What is a hash function?

Generally speaking, a hash function is a way of transforming data of arbitrary size into a fixed-size representation. A hash function should always produce the same result for the same given data. However, even slight changes in the data should drastically change the resulting hash value.

The result of the hash function always has a fixed size, it does not matter what is the size of the initial data. A good analogy would be a glass of water. If you pour a little water into a glass it would still be full because part of it would be water that you poured in and another part would be filled with air. On the other hand, if you pour too much water, the glass would be full of it, and the rest would be spilled all over the table. Hash function works similarly.

Hashing collisions

There are cases when data size is less than the hash function size, however, in the majority of cases the size of the data is much bigger than the hash function size. Therefore, there can be a case when different data produces exactly the same hash value. This is called a collision. The smaller the size of the hash function, the more probable it would be to get a collision. Thus, in a lot of cases hash functions of bigger sizes are recommended.

Hash functions applications

Hash functions have various applications. However, in most cases, they either ensure only data integrity (that the data has not been tampered with) or additionally data authenticity (that data belongs to a certain person or organization which can be verified).

They can also be split into cryptographic and non-cryptographic hash functions. It needs to be said that hash functions are considered to be ‘one-way’ functions, which means that it is quite easy to calculate the hash of data, however, it should be very difficult to get initial data from its hash. Cryptographic hash functions try to ensure this rule because it is essential for its operation. Non-cryptographic hash functions usually have completely different purposes and are not applied to any type of sensitive data, so they don’t necessarily ensure the rule and are not considered to be secure.

Checksums

A checksum is one of the simplest examples of a hash function. It only ensures data integrity and is not considered to be a cryptographic hash function as it does not support enough security. Usually, it is used to send data over the network and verify on the receiving side whether data was corrupted during transmission.

CRC

A good example of a checksum is a Cyclic Redundancy Check (CRC in short). In simple words, this function requires input data and a divisor. The remainder of a polynomial division is added to the message and transferred over the network. The receiver calculates the remainder in the same way as the sender and, if the remainders match, the data is considered to be solid.

Non-cryptographic hash functions for data lookup

As was mentioned previously, non-cryptographic hash functions are considered to be not secure, so they are not usually used for sensitive data processing and transmission. However, they have various other applications where data sensitivity is not important. One of the examples is a data lookup.

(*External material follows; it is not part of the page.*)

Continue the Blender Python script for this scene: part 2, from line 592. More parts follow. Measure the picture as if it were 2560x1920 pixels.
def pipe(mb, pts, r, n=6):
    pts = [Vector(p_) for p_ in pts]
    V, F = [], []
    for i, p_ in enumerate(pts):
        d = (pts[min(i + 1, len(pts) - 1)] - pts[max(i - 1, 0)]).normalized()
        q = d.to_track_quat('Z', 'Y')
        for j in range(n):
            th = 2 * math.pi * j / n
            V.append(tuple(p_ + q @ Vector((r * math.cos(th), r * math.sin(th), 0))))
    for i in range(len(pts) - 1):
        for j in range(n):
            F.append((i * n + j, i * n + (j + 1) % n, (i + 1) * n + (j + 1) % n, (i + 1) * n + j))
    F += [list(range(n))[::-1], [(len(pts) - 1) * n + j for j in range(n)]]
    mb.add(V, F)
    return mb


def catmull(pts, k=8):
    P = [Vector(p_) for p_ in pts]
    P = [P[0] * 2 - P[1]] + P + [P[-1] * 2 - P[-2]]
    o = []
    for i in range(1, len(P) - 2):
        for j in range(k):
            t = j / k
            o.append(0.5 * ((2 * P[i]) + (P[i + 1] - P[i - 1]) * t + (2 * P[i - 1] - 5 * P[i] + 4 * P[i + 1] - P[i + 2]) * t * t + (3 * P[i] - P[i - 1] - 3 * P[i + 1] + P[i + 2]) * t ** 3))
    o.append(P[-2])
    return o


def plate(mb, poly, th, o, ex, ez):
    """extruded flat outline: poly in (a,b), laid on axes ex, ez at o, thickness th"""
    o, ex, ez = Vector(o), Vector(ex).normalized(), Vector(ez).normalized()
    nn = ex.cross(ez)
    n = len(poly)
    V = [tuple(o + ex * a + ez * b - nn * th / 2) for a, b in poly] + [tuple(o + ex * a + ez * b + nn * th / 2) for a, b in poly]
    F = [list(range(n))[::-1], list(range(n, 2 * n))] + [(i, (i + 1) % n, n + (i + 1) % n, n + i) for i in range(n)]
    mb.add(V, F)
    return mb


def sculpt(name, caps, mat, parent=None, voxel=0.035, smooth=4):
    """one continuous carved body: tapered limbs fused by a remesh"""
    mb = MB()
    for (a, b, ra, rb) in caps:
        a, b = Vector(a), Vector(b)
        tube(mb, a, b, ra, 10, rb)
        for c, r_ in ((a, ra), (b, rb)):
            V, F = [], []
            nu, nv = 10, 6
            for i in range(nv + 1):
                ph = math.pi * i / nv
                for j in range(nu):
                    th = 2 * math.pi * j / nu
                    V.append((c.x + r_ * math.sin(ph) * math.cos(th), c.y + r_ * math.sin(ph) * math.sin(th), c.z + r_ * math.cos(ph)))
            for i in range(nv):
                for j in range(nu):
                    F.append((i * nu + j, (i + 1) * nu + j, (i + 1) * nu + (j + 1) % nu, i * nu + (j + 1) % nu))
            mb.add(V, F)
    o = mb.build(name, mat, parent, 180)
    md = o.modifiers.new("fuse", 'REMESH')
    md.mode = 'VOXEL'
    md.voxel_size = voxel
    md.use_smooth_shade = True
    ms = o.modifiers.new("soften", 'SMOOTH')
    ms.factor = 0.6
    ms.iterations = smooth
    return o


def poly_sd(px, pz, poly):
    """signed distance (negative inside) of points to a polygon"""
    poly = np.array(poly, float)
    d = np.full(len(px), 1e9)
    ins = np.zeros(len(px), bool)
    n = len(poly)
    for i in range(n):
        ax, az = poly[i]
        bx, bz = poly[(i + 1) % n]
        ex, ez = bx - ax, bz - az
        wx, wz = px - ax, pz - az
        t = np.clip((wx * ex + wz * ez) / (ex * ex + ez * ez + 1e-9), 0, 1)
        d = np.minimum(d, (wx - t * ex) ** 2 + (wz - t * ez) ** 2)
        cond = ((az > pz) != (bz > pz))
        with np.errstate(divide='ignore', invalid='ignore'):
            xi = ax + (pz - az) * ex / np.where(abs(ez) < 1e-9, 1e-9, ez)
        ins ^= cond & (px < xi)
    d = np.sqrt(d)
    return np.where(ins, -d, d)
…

Large size data can be stored in a database or a file. When an application needs to verify whether some data already exists, comparing data bit by bit can be somewhat tricky. Thus, in such cases, a hash-based key is introduced, and the data is stored under this key. Since it is quite easy to calculate data hash and compare it with another hash value, this approach introduced a lot of performance optimizations.

MurmurHash

One of the examples of a data lookup hash function is a MurmurHash. It got its name from two basic operations that are used in its algorithm – multiply (MU) and rotate (R). The algorithm itself has an inner loop and an outer loop of similar operations, thus the ‘MurMur’ part of the name.

Cryptographic hash functions

Cryptographic hash functions are initially designed to be secure and process sensitive data. However, over the years people discover vulnerabilities in a lot of such functions. If there are multiple severe vulnerabilities, a function can be ‘downgraded’ to a non-cryptographic one and used for other purposes later on. One of such functions is an MD5 hash function. It initially was considered to be quite secure, however, after significant vulnerabilities were discovered, it was reduced to usage as a checksum.

SHA-2

A group of cryptographic hash functions which are widely adopted nowadays (although several vulnerabilities were discovered) is called Secure Hash Algorithm 2 (or SHA-2 in short). It contains similarly designed functions that mostly differ in output size – from 224 to 512 bits. SHA-2, as most of the other cryptographic hash functions, is quite complex. In short, it has several loops of combinations of boolean operations.

Conclusion

This article was a short overview of hash functions, how they work and what applications they have. I tried to explain it as easily as possible considering the complexity behind cryptography in general. I hope you enjoyed it and see you in the next one.